Re: OSTree updates/pulls from LAN and pendrive



On Tue, Apr 19, 2016 at 9:11 PM, Colin Walters <walters verbum org> wrote:
On Mon, Apr 18, 2016, at 10:59 AM, Krzesimir Nowak wrote:
 
Sure, but ostree_repo_pull_with_options does use the remote_name_or_baseurl also to get some options (like URL, metalink, GPG verification, branches) and we want to temporarily override only the URL.
 
True.  An "override-url" option does seem pretty simple and useful.  Then expose via the commandline like `ostree pull --url="" href="http://mirror.example.com" target="_blank">http://mycorp.com/mirrors/osvendor/repo osvendor` ?

Cool, this is in https://github.com/ostreedev/ostree/pull/271
 
 
I'm not sure how git "alternates" fits into this use case. I never used it, but from what I understand (after quick documentation and code reading), you can use it to point git to other object stores on the same computer. So if it is on the server, client will know about additional locations of objects stores for fetching the objects. If it is on the client, it basically tells git not to copy objects but reuse some other local object store. There's also the http-alternates file with similar function, but that looks like a strictly server-side thing.
In our case the objects stores are on different computers.
 
Hm, true.  I'd be really surprised though if git didn't have some equivalent of this.  Myself I tend to set up alternative remotes, but it is manual.

Ah, dunno. You can pass a URL to "git fetch" instead of a remote name, but then I guess it isn't using any remote config options. But git has accumulated like a bazillion features over time, so maybe?

 
What would be the tradeoffs of using the archive-z2 repository with only the latest commit? From my small experiments we seem to lose the commit history, so I'm not sure if it is possible to roll back/checkout the earlier commits (they are unreachable at that point). Anything else?
 
They'd be reachable via HTTP from upstream, right?  We can get from any commit to any other commit via archive-z2 fetches remember.  Deltas are just a way to optimize that.
 
In rpm-ostree we added `rpm-ostree deploy` to make this nicer from the cmdline: http://blog.verbum.org/2015/12/15/new-atomic-host-verb-rpm-ostree-deploy/
I've been meaning to push down the version-number-based logic into OSTree.

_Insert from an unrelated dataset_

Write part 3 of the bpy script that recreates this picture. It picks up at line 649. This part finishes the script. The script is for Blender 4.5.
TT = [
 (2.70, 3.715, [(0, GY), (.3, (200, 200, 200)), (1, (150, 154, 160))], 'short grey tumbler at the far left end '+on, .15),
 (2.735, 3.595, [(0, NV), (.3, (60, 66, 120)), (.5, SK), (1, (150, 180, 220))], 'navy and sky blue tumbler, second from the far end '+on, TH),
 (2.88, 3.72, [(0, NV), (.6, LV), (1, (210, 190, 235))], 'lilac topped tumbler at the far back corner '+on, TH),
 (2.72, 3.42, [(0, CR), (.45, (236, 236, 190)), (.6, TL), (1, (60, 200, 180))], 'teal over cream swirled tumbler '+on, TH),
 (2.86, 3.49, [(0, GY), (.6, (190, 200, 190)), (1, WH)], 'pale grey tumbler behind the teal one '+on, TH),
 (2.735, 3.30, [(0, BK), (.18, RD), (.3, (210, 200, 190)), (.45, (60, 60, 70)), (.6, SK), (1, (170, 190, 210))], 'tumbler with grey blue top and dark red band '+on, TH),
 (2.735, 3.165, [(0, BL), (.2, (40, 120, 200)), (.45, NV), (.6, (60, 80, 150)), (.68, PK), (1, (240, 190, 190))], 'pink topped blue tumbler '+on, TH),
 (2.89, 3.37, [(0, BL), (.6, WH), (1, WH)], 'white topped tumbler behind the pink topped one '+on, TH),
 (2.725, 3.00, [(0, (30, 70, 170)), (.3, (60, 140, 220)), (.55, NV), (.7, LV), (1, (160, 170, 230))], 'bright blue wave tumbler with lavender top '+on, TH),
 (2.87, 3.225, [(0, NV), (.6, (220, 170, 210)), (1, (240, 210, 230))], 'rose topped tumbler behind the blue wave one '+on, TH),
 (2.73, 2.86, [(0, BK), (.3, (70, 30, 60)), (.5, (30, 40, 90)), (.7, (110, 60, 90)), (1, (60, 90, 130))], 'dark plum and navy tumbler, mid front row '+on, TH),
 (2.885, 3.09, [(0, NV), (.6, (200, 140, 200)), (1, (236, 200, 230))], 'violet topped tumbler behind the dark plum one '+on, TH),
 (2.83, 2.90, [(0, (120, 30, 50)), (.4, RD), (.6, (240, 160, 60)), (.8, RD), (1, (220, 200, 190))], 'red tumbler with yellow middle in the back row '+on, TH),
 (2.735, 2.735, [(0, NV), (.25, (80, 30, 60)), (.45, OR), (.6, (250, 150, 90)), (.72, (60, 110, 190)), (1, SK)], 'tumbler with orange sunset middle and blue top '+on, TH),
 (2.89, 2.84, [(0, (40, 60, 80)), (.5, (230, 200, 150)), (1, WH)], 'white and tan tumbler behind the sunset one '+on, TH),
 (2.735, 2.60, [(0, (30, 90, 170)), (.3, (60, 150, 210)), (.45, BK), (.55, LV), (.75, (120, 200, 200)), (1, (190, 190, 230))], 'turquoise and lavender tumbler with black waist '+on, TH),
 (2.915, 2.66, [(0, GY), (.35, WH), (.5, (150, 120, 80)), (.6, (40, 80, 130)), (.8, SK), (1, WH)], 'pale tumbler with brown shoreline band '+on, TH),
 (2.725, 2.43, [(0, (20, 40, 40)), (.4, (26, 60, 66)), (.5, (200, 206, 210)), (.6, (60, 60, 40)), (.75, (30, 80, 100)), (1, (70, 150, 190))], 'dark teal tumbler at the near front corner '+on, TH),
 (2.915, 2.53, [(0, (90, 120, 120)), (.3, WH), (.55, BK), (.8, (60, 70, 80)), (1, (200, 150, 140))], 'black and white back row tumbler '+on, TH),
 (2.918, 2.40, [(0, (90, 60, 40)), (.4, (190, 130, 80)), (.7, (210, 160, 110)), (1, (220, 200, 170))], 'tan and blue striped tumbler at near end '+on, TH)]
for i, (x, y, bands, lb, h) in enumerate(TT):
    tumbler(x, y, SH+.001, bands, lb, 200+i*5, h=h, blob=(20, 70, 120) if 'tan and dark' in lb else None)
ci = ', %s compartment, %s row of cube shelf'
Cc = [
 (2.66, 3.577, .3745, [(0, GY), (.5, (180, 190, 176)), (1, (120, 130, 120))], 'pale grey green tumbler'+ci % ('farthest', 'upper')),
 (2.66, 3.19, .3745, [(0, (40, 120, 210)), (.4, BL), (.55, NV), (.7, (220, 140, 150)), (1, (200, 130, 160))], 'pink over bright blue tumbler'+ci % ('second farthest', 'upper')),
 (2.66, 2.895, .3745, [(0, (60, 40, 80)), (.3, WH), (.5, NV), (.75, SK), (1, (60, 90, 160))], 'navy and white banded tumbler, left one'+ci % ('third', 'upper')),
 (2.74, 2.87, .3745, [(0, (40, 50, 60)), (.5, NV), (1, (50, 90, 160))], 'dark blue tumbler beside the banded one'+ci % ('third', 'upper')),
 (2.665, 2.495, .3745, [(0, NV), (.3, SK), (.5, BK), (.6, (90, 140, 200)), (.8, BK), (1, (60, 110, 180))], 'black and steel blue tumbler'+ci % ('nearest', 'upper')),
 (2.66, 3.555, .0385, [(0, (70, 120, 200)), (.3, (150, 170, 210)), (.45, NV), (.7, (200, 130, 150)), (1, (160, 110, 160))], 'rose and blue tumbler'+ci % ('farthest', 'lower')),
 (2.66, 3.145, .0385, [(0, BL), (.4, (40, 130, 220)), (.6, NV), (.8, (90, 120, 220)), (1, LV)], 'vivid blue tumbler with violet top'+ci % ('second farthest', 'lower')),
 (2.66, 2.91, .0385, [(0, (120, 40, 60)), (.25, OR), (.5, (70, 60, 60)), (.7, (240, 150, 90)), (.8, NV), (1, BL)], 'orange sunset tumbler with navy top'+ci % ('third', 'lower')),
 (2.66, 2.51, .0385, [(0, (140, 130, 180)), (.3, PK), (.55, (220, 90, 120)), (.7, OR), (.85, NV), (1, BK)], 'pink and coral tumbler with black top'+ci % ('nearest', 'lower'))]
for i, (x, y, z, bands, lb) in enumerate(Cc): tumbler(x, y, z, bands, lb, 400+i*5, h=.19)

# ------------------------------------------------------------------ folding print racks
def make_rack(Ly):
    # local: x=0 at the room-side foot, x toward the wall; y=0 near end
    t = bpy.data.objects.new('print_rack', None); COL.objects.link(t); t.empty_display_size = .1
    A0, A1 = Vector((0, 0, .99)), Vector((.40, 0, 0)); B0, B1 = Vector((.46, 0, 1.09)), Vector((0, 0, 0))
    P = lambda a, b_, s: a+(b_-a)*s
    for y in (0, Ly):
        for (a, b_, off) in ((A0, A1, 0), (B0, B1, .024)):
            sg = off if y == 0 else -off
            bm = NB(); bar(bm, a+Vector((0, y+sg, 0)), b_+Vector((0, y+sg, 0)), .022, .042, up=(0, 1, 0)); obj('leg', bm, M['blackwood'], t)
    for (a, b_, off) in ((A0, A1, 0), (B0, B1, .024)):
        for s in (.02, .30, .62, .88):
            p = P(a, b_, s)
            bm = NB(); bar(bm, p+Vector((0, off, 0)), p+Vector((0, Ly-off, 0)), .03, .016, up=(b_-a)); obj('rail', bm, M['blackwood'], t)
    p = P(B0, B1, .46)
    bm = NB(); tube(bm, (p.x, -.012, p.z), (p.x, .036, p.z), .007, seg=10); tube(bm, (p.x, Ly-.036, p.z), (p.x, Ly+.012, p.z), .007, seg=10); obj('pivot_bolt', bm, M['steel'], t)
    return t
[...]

Thanks. I'll have a look and get back to you. I'm still a bit unfamiliar with all those nitty-gritty details of ostree inner workings, but I'm learning.
 
I tried experimenting with doing "ostree --repo=<path/to/pendrive>/repo; ostree --repo=<path/to/pendrive>/repo pull-local --depth=0 --verbose /ostree/repo" as root, but got some strange problems that needs investigating (something like syscall 314 [sys_ioprio_set?] which returned EPERM, didn't have that problem when pulling to repo on harddrive instead).
 
On x86_64 at least 314 is `sys_sched_setattr` which I think GThread tries to do by default but probably isn't available to unprivileged users.  Shouldn't be fatal?
 

Ah, we were testing it on the Endless Mini computer with ARM processor, so I guess the syscalls are numbered differently. Still, haven't looked into it in detail, will get back here when I know more.
 
Anyways, simply storing an archive-z2 repo of the complete commit on the USB drive should be fully sufficient for offline updates.  Things are more challenging if you want to try to go smaller via deltas.
 

The only thing I'm wondering about is if ostree repo uses some filesystem features that are not available in vfat filesystem (which is typically found on pendrives).